Data segment –
-----

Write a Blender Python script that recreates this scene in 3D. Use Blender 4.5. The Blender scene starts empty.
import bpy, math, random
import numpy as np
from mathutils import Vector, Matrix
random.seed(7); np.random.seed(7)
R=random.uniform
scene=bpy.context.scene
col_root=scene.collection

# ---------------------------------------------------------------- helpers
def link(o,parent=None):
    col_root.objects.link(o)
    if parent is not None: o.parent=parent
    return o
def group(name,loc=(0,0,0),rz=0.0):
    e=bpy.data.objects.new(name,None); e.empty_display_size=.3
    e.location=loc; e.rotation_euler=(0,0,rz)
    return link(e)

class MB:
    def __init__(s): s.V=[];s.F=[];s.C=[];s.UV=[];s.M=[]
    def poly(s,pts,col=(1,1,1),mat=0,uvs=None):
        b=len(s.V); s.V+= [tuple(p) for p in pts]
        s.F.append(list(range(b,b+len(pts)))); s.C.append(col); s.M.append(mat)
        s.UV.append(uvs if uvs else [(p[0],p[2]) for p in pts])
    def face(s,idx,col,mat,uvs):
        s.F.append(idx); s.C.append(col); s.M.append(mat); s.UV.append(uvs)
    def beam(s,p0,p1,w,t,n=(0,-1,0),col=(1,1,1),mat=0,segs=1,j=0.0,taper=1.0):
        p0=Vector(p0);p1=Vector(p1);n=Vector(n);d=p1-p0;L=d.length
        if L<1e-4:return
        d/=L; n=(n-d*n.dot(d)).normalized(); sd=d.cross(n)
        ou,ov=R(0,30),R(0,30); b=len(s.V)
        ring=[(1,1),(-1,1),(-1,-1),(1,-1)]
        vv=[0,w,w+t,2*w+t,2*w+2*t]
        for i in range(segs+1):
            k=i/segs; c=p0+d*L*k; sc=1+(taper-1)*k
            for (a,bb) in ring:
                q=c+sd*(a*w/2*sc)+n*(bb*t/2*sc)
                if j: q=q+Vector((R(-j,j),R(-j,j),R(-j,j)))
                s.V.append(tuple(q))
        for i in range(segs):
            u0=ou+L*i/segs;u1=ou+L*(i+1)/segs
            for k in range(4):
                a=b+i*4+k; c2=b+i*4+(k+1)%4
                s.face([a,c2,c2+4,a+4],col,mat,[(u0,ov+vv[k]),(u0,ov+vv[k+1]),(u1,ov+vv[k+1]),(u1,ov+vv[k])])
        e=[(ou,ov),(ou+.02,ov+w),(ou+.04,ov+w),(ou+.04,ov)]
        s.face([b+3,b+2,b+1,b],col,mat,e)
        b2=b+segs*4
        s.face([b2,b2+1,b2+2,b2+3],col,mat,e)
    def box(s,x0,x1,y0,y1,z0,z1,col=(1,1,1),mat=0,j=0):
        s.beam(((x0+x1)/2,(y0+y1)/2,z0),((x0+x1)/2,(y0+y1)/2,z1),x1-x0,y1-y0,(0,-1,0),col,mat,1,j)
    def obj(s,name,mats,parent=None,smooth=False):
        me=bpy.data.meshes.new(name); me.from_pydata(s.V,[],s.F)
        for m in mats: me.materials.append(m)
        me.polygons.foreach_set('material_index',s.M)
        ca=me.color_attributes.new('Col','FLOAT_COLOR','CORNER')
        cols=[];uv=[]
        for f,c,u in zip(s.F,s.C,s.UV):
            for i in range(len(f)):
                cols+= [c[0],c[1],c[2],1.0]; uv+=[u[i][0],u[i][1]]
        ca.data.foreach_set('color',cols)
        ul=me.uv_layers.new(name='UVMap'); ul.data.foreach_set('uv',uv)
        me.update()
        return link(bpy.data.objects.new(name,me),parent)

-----

Problem – Copy out the whole listing exactly.

Finished task –
Write a Blender Python script that recreates this scene in 3D. Use Blender 4.5. The Blender scene starts empty.
import bpy, math, random
import numpy as np
from mathutils import Vector, Matrix
random.seed(7); np.random.seed(7)
R=random.uniform
scene=bpy.context.scene
col_root=scene.collection

# ---------------------------------------------------------------- helpers
def link(o,parent=None):
    col_root.objects.link(o)
    if parent is not None: o.parent=parent
    return o
def group(name,loc=(0,0,0),rz=0.0):
    e=bpy.data.objects.new(name,None); e.empty_display_size=.3
    e.location=loc; e.rotation_euler=(0,0,rz)
    return link(e)

class MB:
    def __init__(s): s.V=[];s.F=[];s.C=[];s.UV=[];s.M=[]
    def poly(s,pts,col=(1,1,1),mat=0,uvs=None):
        b=len(s.V); s.V+= [tuple(p) for p in pts]
        s.F.append(list(range(b,b+len(pts)))); s.C.append(col); s.M.append(mat)
        s.UV.append(uvs if uvs else [(p[0],p[2]) for p in pts])
    def face(s,idx,col,mat,uvs):
        s.F.append(idx); s.C.append(col); s.M.append(mat); s.UV.append(uvs)
    def beam(s,p0,p1,w,t,n=(0,-1,0),col=(1,1,1),mat=0,segs=1,j=0.0,taper=1.0):
        p0=Vector(p0);p1=Vector(p1);n=Vector(n);d=p1-p0;L=d.length
        if L<1e-4:return
        d/=L; n=(n-d*n.dot(d)).normalized(); sd=d.cross(n)
        ou,ov=R(0,30),R(0,30); b=len(s.V)
        ring=[(1,1),(-1,1),(-1,-1),(1,-1)]
        vv=[0,w,w+t,2*w+t,2*w+2*t]
        for i in range(segs+1):
            k=i/segs; c=p0+d*L*k; sc=1+(taper-1)*k
            for (a,bb) in ring:
                q=c+sd*(a*w/2*sc)+n*(bb*t/2*sc)
                if j: q=q+Vector((R(-j,j),R(-j,j),R(-j,j)))
                s.V.append(tuple(q))
        for i in range(segs):
            u0=ou+L*i/segs;u1=ou+L*(i+1)/segs
            for k in range(4):
                a=b+i*4+k; c2=b+i*4+(k+1)%4
                s.face([a,c2,c2+4,a+4],col,mat,[(u0,ov+vv[k]),(u0,ov+vv[k+1]),(u1,ov+vv[k+1]),(u1,ov+vv[k])])
        e=[(ou,ov),(ou+.02,ov+w),(ou+.04,ov+w),(ou+.04,ov)]
        s.face([b+3,b+2,b+1,b],col,mat,e)
        b2=b+segs*4
        s.face([b2,b2+1,b2+2,b2+3],col,mat,e)
    def box(s,x0,x1,y0,y1,z0,z1,col=(1,1,1),mat=0,j=0):
        s.beam(((x0+x1)/2,(y0+y1)/2,z0),((x0+x1)/2,(y0+y1)/2,z1),x1-x0,y1-y0,(0,-1,0),col,mat,1,j)
    def obj(s,name,mats,parent=None,smooth=False):
        me=bpy.data.meshes.new(name); me.from_pydata(s.V,[],s.F)
        for m in mats: me.materials.append(m)
        me.polygons.foreach_set('material_index',s.M)
        ca=me.color_attributes.new('Col','FLOAT_COLOR','CORNER')
        cols=[];uv=[]
        for f,c,u in zip(s.F,s.C,s.UV):
            for i in range(len(f)):
                cols+= [c[0],c[1],c[2],1.0]; uv+=[u[i][0],u[i][1]]
        ca.data.foreach_set('color',cols)
        ul=me.uv_layers.new(name='UVMap'); ul.data.foreach_set('uv',uv)
        me.update()
        return link(bpy.data.objects.new(name,me),parent)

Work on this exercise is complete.